Broadly speaking, there are three ways to achieve this.
One is simply to hire better people. However, given that most people would vote for a dead pig if it wore the right coloured rosette, this requires radical change.
A second possibility is to exercise greater direct oversight. In the Miller context, this requires simpler and tighter control of expenses. But as Ben Worthy says, we are a long way from this.
This leaves a third possibility - to give them greater incentives. One obvious possibility here is to use efficiency wages - that is, to pay MPs so much that the threat of losing their job will hurt more. This will incentivize them to be honest. As Mark Thompson tweeted: "The longer we will not countenance a pay rise for MPs the more gaming the system will tempt them." And from a different political perspective Jackart said: "The expenses scandal happened because we are too cheap and chippy to pay MPs properly, so we get the worthless fucks we deserve."

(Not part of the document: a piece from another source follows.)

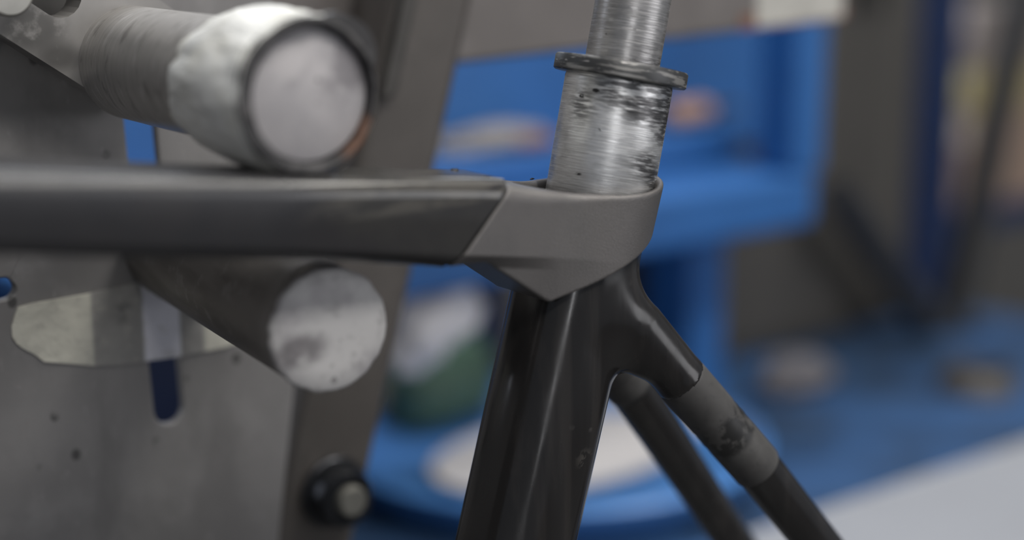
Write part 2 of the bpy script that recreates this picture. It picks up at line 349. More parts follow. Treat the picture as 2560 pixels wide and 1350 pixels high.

Now, efficiency wages are a big and important idea. One reason why the relative pay of low-skilled workers has fallen since the 80s is that managers have imposed direct oversight upon workers, thus reducing the need to pay an efficiency wage. And bankers and bosses are paid so much not because they are especially talented but because where direct oversight is impossible, they must be incentivized not to sell off the firms' assets cheaply.
So, should we pay MPs efficiency wages? I'm not sure. For one thing, efficiency wages are only an incentive if you lose your job when your caught fiddling; for this reason they might have to be combined with powers to recall MPs. And for another, there's a danger of incentive crowding out. If we pay MPs more, we might attract folk who are motivated only by money to the detriment of those motivated by public service; if you think MPs are only in it for themsleves now, it could be worse if they are better paid.
However, I doubt if these are the real reasons why the public would be opposed to Mark and Jackart's thinking. I suspect instead that the opposition to efficiency wages rests upon their counter-intuitiveness, in two ways:
- Efficiency wages break the link between productivity and pay. Their very point is that they entail paying people more than their marginal product. This conflicts with the intuition that people should be paid according to their skills.
- Efficiency wages are unjust. We are, in effect, bribing people to be honest - which is, in a sense, a reward for dishonesty.
My point here is a simple but depressing one. If we are serious in wanting to avoid another Miller "scandal", we need to think about how to apply agency theory to MPs. And this might entail some tricky trade-offs. Such thinking is, though, scarce. MPs want to pretend that they are basically honest people of good judgement, and voters are content with the occasional scandal because it gives them a chance to engage in bouts of narcissistic self-righteous moralizing. As for actuallly solving the problem, well, who cares?